Añoramos
nuestro origen, y marchamos, por eso, hacia un presentido lugar que sólo
tanteamos a golpes de intuición. A ese lugar le hemos llamado de muchas
maneras: cielo es una de ellas, y representa ese plano de existencia en donde
se experimenta la realidad superior y gozosa del alma, sin peso ni carga alguna
negativa del pasado. Esta es una verdad que nos atrae hacia sí y que vemos
surgir desde el silencio de nuestro más profundo y auténtico sentir, una verdad
que nos abre las puertas interiores del alma hacia mundos “lejanos” donde realidades
mucho más sutiles que esta del mundo físico parecen hablarnos y aguardarnos.
Creemos en ello, a pesar de que nuestros toscos sentidos la ignoren, ciegos
como están ante todo esto, y lo hacemos no de forma gratuita sino atendiendo a
percepciones sutiles que nos vienen del mundo de nuestra mente y también de más
allá de ella.
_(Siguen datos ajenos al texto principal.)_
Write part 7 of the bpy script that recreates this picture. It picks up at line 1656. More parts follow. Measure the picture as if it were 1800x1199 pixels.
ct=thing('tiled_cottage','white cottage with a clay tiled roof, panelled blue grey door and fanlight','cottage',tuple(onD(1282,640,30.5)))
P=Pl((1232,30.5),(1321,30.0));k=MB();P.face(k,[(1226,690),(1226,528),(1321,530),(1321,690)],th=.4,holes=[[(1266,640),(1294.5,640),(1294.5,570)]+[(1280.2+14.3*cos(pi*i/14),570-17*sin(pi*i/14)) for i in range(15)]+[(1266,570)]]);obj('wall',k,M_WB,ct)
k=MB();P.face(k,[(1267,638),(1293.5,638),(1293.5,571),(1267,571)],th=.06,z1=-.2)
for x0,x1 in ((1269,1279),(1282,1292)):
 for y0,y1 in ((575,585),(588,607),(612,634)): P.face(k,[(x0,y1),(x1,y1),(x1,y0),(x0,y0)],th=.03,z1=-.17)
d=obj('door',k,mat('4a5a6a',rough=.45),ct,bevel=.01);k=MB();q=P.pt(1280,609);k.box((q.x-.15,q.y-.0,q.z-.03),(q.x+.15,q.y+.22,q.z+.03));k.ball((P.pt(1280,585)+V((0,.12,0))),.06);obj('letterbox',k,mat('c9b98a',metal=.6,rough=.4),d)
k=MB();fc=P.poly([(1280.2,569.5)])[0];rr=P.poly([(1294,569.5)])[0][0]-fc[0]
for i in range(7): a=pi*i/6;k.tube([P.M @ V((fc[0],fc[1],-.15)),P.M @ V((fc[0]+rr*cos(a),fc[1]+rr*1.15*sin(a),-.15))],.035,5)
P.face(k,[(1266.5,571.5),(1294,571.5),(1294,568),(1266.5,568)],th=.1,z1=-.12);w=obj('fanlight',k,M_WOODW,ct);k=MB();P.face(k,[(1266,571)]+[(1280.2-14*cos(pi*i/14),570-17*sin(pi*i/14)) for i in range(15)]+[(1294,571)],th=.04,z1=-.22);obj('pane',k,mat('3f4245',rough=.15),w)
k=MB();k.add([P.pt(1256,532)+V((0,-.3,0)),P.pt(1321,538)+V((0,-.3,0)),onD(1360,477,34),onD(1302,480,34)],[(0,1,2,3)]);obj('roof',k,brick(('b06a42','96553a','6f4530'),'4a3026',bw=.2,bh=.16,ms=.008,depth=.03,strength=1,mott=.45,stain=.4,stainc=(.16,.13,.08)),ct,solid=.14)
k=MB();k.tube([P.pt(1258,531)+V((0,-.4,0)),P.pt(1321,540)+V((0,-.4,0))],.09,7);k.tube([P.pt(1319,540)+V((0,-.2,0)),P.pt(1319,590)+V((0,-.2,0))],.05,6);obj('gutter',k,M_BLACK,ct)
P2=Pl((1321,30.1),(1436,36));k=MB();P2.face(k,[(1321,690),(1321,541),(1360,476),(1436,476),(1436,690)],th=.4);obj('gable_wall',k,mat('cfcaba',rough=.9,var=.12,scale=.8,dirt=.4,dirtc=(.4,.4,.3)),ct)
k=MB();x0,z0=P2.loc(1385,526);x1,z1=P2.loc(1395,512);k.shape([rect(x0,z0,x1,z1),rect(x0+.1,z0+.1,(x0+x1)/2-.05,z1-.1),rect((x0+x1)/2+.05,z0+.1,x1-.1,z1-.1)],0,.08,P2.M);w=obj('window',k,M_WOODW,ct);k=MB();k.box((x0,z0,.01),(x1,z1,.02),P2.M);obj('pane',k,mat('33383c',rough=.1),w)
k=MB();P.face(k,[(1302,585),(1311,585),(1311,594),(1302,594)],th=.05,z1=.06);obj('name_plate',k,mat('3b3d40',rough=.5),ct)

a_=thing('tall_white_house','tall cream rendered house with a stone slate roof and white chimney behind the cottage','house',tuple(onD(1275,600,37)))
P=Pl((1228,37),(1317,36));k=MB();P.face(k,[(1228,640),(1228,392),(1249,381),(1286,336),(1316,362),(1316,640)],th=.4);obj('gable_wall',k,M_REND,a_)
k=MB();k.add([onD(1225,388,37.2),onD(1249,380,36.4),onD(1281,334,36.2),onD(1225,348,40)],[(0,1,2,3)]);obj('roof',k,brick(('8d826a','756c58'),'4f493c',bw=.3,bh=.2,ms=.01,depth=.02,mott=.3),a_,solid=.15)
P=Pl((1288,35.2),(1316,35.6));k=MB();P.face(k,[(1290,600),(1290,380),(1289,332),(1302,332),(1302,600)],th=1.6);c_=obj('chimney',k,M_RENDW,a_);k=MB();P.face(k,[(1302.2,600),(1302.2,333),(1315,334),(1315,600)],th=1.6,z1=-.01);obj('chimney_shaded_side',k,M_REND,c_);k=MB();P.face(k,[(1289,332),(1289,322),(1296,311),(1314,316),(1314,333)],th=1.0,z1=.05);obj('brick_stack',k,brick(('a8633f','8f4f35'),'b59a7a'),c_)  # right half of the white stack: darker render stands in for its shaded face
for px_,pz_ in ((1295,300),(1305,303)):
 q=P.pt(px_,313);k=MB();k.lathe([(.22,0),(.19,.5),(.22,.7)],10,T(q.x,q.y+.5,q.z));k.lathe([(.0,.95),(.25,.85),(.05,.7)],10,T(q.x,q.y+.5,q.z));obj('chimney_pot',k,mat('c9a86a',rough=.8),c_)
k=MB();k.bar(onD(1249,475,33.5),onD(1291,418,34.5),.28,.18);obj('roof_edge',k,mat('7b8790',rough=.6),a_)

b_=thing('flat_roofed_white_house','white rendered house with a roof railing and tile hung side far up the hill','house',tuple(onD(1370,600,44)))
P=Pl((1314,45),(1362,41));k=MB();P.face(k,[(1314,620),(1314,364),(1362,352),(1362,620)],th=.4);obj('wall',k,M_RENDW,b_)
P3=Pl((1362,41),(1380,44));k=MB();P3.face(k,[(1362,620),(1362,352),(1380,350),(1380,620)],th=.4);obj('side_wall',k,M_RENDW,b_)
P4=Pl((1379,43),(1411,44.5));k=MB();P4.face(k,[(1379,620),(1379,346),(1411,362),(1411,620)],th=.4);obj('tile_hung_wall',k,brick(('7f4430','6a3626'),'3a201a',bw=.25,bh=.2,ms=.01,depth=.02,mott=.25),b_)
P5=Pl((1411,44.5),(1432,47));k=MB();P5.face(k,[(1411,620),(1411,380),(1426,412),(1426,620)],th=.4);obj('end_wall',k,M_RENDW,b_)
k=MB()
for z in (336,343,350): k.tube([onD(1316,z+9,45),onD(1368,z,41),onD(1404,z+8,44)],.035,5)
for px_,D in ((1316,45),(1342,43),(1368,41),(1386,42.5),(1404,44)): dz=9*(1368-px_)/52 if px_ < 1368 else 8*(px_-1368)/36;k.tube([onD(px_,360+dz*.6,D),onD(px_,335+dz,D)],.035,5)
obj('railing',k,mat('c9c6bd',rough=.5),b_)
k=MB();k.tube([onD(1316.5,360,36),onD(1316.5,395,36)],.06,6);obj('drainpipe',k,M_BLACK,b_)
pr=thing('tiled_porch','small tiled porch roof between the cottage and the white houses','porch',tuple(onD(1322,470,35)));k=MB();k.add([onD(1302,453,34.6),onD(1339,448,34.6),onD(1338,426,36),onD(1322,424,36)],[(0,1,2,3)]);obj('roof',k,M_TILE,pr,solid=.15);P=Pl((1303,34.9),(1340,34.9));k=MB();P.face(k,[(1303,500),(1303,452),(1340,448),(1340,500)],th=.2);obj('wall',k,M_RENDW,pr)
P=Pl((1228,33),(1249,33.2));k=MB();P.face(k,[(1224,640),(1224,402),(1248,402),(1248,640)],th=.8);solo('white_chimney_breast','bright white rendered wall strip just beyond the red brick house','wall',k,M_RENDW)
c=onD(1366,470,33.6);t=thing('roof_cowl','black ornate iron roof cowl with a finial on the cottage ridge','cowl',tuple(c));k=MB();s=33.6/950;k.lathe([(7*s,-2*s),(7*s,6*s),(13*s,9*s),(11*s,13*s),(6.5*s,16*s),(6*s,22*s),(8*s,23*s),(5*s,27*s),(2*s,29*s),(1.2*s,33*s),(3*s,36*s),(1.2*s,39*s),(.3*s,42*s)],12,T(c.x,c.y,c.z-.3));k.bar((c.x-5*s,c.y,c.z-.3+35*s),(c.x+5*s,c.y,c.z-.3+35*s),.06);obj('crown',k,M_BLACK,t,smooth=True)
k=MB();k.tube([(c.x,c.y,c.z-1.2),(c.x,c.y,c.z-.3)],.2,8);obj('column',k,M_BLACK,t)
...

Como creemos, también, en el mundo o realidad astral, en un plano
más bajo a nivel vibratorio, al que accedemos inmediatamente después que
abandonamos el cuerpo físico.
Quienes nos
precedieron en la Tierra,
-nos referimos a los que no están ahora encarnados-, habitan esos mundos; esto
es lo que les ocurre, por lo tanto, a nuestros familiares y amigos, a tantos y
tantos seres humanos que ya no están aquí, pero que prosiguen su propio camino
evolutivo desde y en otros planos, como el astral, el mental y, si más
evolucionados, en mundos superiores, como el de conocimiento, o el de
bienaventuranza. Pretender ligar la existencia de estos seres a la nuestra,
sobre todo a nivel emocional, aparte de que no es beneficioso para nosotros ni
para ellos, va en contra del desarrollo y la evolución del alma. Nadie
pertenece a nadie y nadie se puede apropiar el destino de nadie y menos en
nombre de un parentesco circunstancial. Quienes fueron, por ejemplo, nuestros
padres ya soltaron su “papel”, ya realizaron su tarea y se hallan en un nuevo
empeño, como a cada uno de nosotros nos ha ocurrido y pasará a lo largo de
tantas y tantas vidas como viviremos. Atarnos emocionalmente a nuestros seres queridos
no ayuda al crecimiento, no es, por lo tanto, ni bueno, ni aconsejable sino un
retraso y un obstáculo a superar.
Cosa diferente
es guardar o manifestar sentimientos amorosos y de positividad hacia ellos,
sumando nuestras energías de aliento, gozo, apoyo y confianza hacia quienes en
su nueva y más sutil existencia prosiguen su camino hacia el reencuentro con su
ser divino, hacia su realización como dioses y diosas que potencialmente todos
somos. Esto sí que es importante y beneficioso, para nosotros y para ellos,
pues potencia a nivel de conciencia los lazos profundos de unidad en el ser
divino que compartimos y somos. Focalizar, entonces, nuestra atención en el
recuerdo de quienes compartieron un trecho de su extensa vida con nosotros,
proyectándoles nuestro amor, eso sí que agranda nuestro amor y hace, a su vez,
que ellos resuenen, por la comunión que a todos nos une, especialmente a los de
igual o semejante vibración, también con el suyo, no importa que identifiquen o
no la procedencia del estímulo que les llega, pero sí el efecto.
Esto nos ayuda
a liberarnos, a crecer y a desarrollar lo más importante de nuestra evolución:
la conciencia y el amor. Porque, cada cual ya tenemos nuestras tareas para
aprender y desarrollar, lo mismo en los planos del alma, que nos llevan de
continuo a proyectar, crear, realizar y vivir con mayor intensidad, gozo,
entrega y libertad de la que logramos alcanzar en la Tierra con nuestros cuerpos
físicos. A esos seres tan vivos, y no “muertos”, tan ocupados, es a quienes les
ofrecemos y de quienes recibimos el amor.